- **Stated exercise**: Without the pictures, print the lines running from the beginning of the material to the line containing "tag(flag, 'red and", both ends included.
begin Provided material
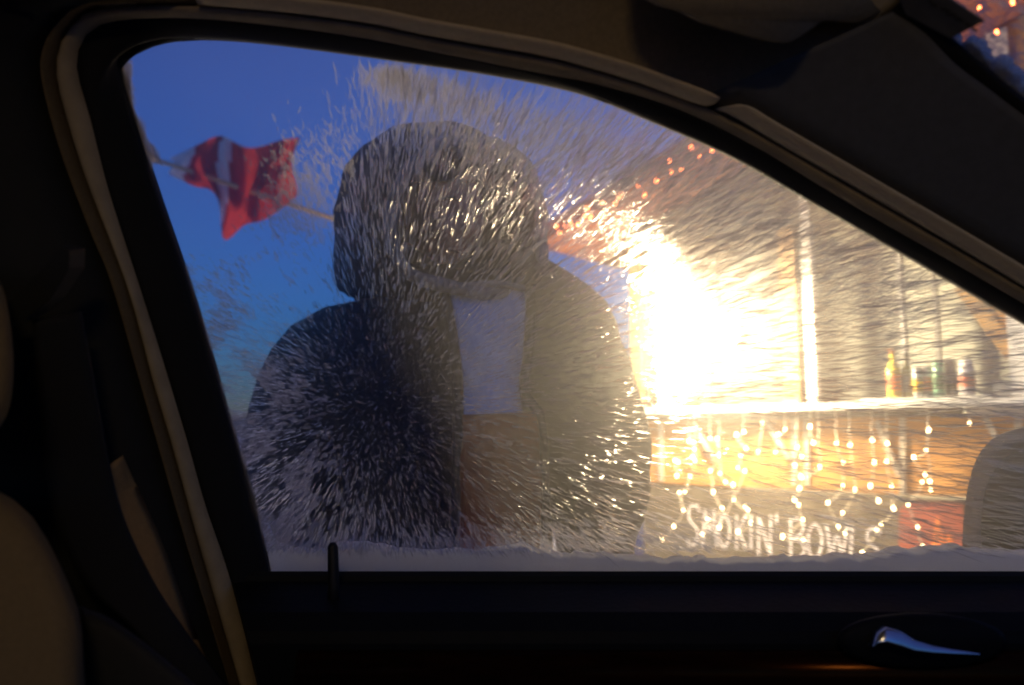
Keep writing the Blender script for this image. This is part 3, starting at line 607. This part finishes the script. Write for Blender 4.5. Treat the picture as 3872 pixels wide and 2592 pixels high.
# ------------------------------------------------------------------ flag on its pole
p0 = at(2160, 1130, 7.1); p1 = at(585, 603, 5.6); fpole = empty('flagpole', p0, 'slanting varnished flagpole with gold tip leaning out beyond the person', 'flagpole')
b = MB(); b.tube([p0, p0.lerp(p1, .5), p1], [0.024, 0.021, 0.016], 10); b.build('pole', M['polew'], fpole, True)
dpole = (p1 - p0).normalized(); b = MB(); b.lathe(p1, [(0.016, 0), (0.03, 0.012), (0.018, 0.03), (0.038, 0.055), (0.042, 0.085), (0.028, 0.12), (0.006, 0.14)], 14, dpole); b.build('finial', M['gold'], fpole, True)
NU, NV = 40, 36; fv = []; ff = []; mi_ = []
# wind-blown cloth hung along the pole: s runs along the pole from the tip, t away from it
TE = cr([(640, 600), (740, 545), (850, 515), (950, 560), (1050, 530), (1130, 520)], NU + 1); BE = cr([(655, 660), (735, 705), (800, 735), (850, 905), (945, 850), (1010, 830), (1110, 740)], NU + 1)
for i in range(NU + 1):
    s_ = i / NU
    for j in range(NV + 1):
        t_ = j / NV; q = TE[i].lerp(BE[i], t_)
        fold = 0.14 * math.sin(s_ * 17 + t_ * 2.5) + 0.07 * math.sin(s_ * 31 - t_ * 4) + 0.05 * noise.noise((s_ * 6, t_ * 4, 2))
        fv.append(at(q.x + 16 * math.sin(t_ * 5 + s_ * 9), q.y, 5.75 + 0.35 * s_ + fold))
for i in range(NU):
    for j in range(NV):
        a = i * (NV + 1) + j; ff.append((a, a + 1, a + NV + 2, a + NV + 1)); x = i / NU + 0.10 * (j / NV - .5)
        mi_.append(0 if 0.12 < x < 0.38 or 0.47 < x else 1)
flag = mk('flag', fv, ff, [M['flagr'], M['flagw']], None, True)
for pz, mm in zip(flag.data.polygons, mi_): pz.material_index = mm
tag(flag, 'red and white flag flapping on the slanting pole against the blue sky', 'flag')

# ------------------------------------------------------------------ person in a hood leaning past the window
per = empty('person', (at(1690, 2300, 1.66).x, 1.66, 0), 'person in dark hooded jacket standing outside the window, pale blue and brown panels on the chest', 'person')
J = [(1690, 2420, 1.36, .190), (1690, 2000, 1.35, .205), (1680, 1620, 1.34, .200), (1650, 1370, 1.33, .170), (1640, 1190, 1.31, .095), (1640, 1040, 1.29, .072), (1640, 880, 1.28, .07),
     (1930, 1110, 1.33, .105), (2080, 1220, 1.32, .118), (2195, 1450, 1.30, .105), (2265, 1720, 1.28, .094), (2270, 1920, 1.26, .084), (2250, 2130, 1.18, .056),
     (1195, 1350, 1.36, .115), (1110, 1700, 1.37, .100), (1110, 1930, 1.35, .086), (1140, 2150, 1.32, .054)]
E = [(0, 1), (1, 2), (2, 3), (3, 4), (4, 5), (5, 6), (3, 7), (7, 8), (8, 9), (9, 10), (10, 11), (11, 12), (3, 13), (13, 14), (14, 15), (15, 16)]
KP = 1.22      # the figure stands about 1.6 m from the camera
pos = [at(a, b, y * KP) for a, b, y, r_ in J]; rad = [r_ * KP for *_, r_ in J]
hip = pos[0]
for sx in (-1, 1):
    k = len(pos); pos += [hip + Vector((sx * 0.10, 0.01, -0.12)), Vector((hip.x + sx * 0.12, hip.y + 0.0, 0.46)), Vector((hip.x + sx * 0.13, hip.y + 0.03, 0.09)), Vector((hip.x + sx * 0.14, hip.y - 0.13, 0.045))]; rad += [.10, .07, .05, .04]
    E += [(0, k), (k, k + 1), (k + 1, k + 2), (k + 2, k + 3)]
# hands: palm + five fingers each, curled
def hand(wrist_i, dirv, side):
    w_ = pos[wrist_i]; dirv = dirv.normalized(); side = side.normalized(); k = len(pos)
    pos.append(w_ + dirv * 0.06); rad.append(.034); E.append((wrist_i, k))
    nrm = dirv.cross(side)
    for q_, (sp, ln) in enumerate(((-0.030, .06), (-0.010, .075), (0.010, .07), (0.028, .055))):
        a = len(pos); pos.append(w_ + dirv * 0.10 + side * sp); rad.append(.012); pos.append(w_ + dirv * (0.10 + ln * .5) + side * sp * 1.1 + nrm * .012); rad.append(.011); pos.append(w_ + dirv * (0.10 + ln * .8) + side * sp * 1.1 + nrm * .035); rad.append(.010)
        E.extend([(k, a), (a, a + 1), (a + 1, a + 2)])
    a = len(pos); pos.append(w_ + dirv * .05 + side * -.045); rad.append(.014); pos.append(w_ + dirv * .085 + side * -.062 + nrm * .015); rad.append(.012); E.extend([(k, a), (a, a + 1)])
hand(12, Vector((0.12, -0.12, -1)), X); hand(16, Vector((0, -.1, -1)), X)
me = bpy.data.meshes.new('body'); me.from_pydata([tuple(p) for p in pos], E, []); body = bpy.data.objects.new('body', me); COL.objects.link(body)
sk = body.modifiers.new('skin', 'SKIN'); sk.use_smooth_shade = True
for i, r_ in enumerate(rad): me.skin_vertices[0].data[i].radius = (r_, r_ * (0.8 if i < 4 else 1.0))
me.skin_vertices[0].data[0].use_root = True
ss = body.modifiers.new('sub', 'SUBSURF'); ss.levels = 2; ss.render_levels = 2
tx = bpy.data.textures.new('cloth_folds', 'CLOUDS'); tx.noise_scale = 0.09
dm = body.modifiers.new('folds', 'DISPLACE'); dm.texture = tx; dm.strength = 0.03; dm.mid_level = 0.5
me.materials.append(M['jacket']); setp(body, per)
# head, turned to the right of the picture
hc = at(1665, 830, 1.265 * KP); fwd = Vector((0.56, -0.78, -0.26)).normalized(); sde = fwd.cross(Z).normalized(); upv = sde.cross(fwd).normalized()
bm = bmesh.new(); bmesh.ops.create_icosphere(bm, subdivisions=5, radius=1)
def g3(a, b, c, s): return math.exp(-((a[0] - b) ** 2 + (a[1] - c) ** 2) / (s * s))
for vt in bm.verts:
    x, y, z = vt.co; fr = max(0, x)
    q = (y, z); px_ = x * 0.104; py_ = y * 0.080 * (1 - 0.18 * max(0, -z)); pz_ = z * 0.124
    if x > 0.1:
        d = 0.028 * g3(q, 0, -0.12, 0.17) + 0.014 * g3(q, 0, 0.12, 0.14) + 0.010 * g3(q, 0, -0.82, 0.25) + 0.008 * g3(q, 0, -0.47, 0.18) - 0.004 * g3(q, 0, -0.5, 0.05) + 0.007 * (g3(q, .35, .32, .22) + g3(q, -.35, .32, .22)) - 0.011 * (g3(q, .36, .12, .17) + g3(q, -.36, .12, .17)) + 0.007 * (g3(q, .5, -.2, .22) + g3(q, -.5, -.2, .22))
        px_ += d * fr ** 0.3
    vt.co = hc + fwd * px_ + sde * py_ + upv * pz_
hm = bpy.data.meshes.new('head'); bm.to_mesh(hm); bm.free(); hm.materials.append(M['skin'])
for p in hm.polygons: p.use_smooth = True
head = bpy.data.objects.new('head', hm); COL.objects.link(head); setp(head, per)
for s_ in (-1, 1):
    b = MB(); c = hc + fwd * 0.083 + sde * (0.029 * s_) + upv * 0.014; b.lathe(c - fwd * 0.006, [(0.002, -.010), (0.011, -0.004), (0.0125, 0.002), (0.009, 0.008), (0.002, 0.011)], 12, fwd); b.build('eye', M['eye'], head, True)
    b = MB(); b.tube([hc + fwd * 0.094 + sde * (0.012 * s_) + upv * 0.034, hc + fwd * 0.096 + sde * (0.03 * s_) + upv * 0.040, hc + fwd * 0.082 + sde * (0.048 * s_) + upv * 0.034], [.003, .004, .002], 6); b.build('eyebrow', M['hair'], head, True)
    b = MB(); b.lathe(hc + sde * (0.072 * s_) - upv * 0.005, [(0.004, -.008), (0.02, -.006), (0.026, 0.002), (0.02, .008), (.01, .006)], 14, (sde * s_ + fwd * -.3).normalized()); b.build('ear', M['skin'], head, True)
b = MB(); b.tube([hc + fwd * 0.088 + sde * 0.024 - upv * 0.058, hc + fwd * 0.100 - upv * 0.056, hc + fwd * 0.088 - sde * 0.024 - upv * 0.058], [.003, .006, .003], 8); b.build('mouth', mat('lips', (.34, .10, .09), .5), head, True)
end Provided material
- **Answer to the problem**:
Keep writing the Blender script for this image. This is part 3, starting at line 607. This part finishes the script. Write for Blender 4.5. Treat the picture as 3872 pixels wide and 2592 pixels high.
# ------------------------------------------------------------------ flag on its pole
p0 = at(2160, 1130, 7.1); p1 = at(585, 603, 5.6); fpole = empty('flagpole', p0, 'slanting varnished flagpole with gold tip leaning out beyond the person', 'flagpole')
b = MB(); b.tube([p0, p0.lerp(p1, .5), p1], [0.024, 0.021, 0.016], 10); b.build('pole', M['polew'], fpole, True)
dpole = (p1 - p0).normalized(); b = MB(); b.lathe(p1, [(0.016, 0), (0.03, 0.012), (0.018, 0.03), (0.038, 0.055), (0.042, 0.085), (0.028, 0.12), (0.006, 0.14)], 14, dpole); b.build('finial', M['gold'], fpole, True)
NU, NV = 40, 36; fv = []; ff = []; mi_ = []
# wind-blown cloth hung along the pole: s runs along the pole from the tip, t away from it
TE = cr([(640, 600), (740, 545), (850, 515), (950, 560), (1050, 530), (1130, 520)], NU + 1); BE = cr([(655, 660), (735, 705), (800, 735), (850, 905), (945, 850), (1010, 830), (1110, 740)], NU + 1)
for i in range(NU + 1):
    s_ = i / NU
    for j in range(NV + 1):
        t_ = j / NV; q = TE[i].lerp(BE[i], t_)
        fold = 0.14 * math.sin(s_ * 17 + t_ * 2.5) + 0.07 * math.sin(s_ * 31 - t_ * 4) + 0.05 * noise.noise((s_ * 6, t_ * 4, 2))
        fv.append(at(q.x + 16 * math.sin(t_ * 5 + s_ * 9), q.y, 5.75 + 0.35 * s_ + fold))
for i in range(NU):
    for j in range(NV):
        a = i * (NV + 1) + j; ff.append((a, a + 1, a + NV + 2, a + NV + 1)); x = i / NU + 0.10 * (j / NV - .5)
        mi_.append(0 if 0.12 < x < 0.38 or 0.47 < x else 1)
flag = mk('flag', fv, ff, [M['flagr'], M['flagw']], None, True)
for pz, mm in zip(flag.data.polygons, mi_): pz.material_index = mm
tag(flag, 'red and white flag flapping on the slanting pole against the blue sky', 'flag')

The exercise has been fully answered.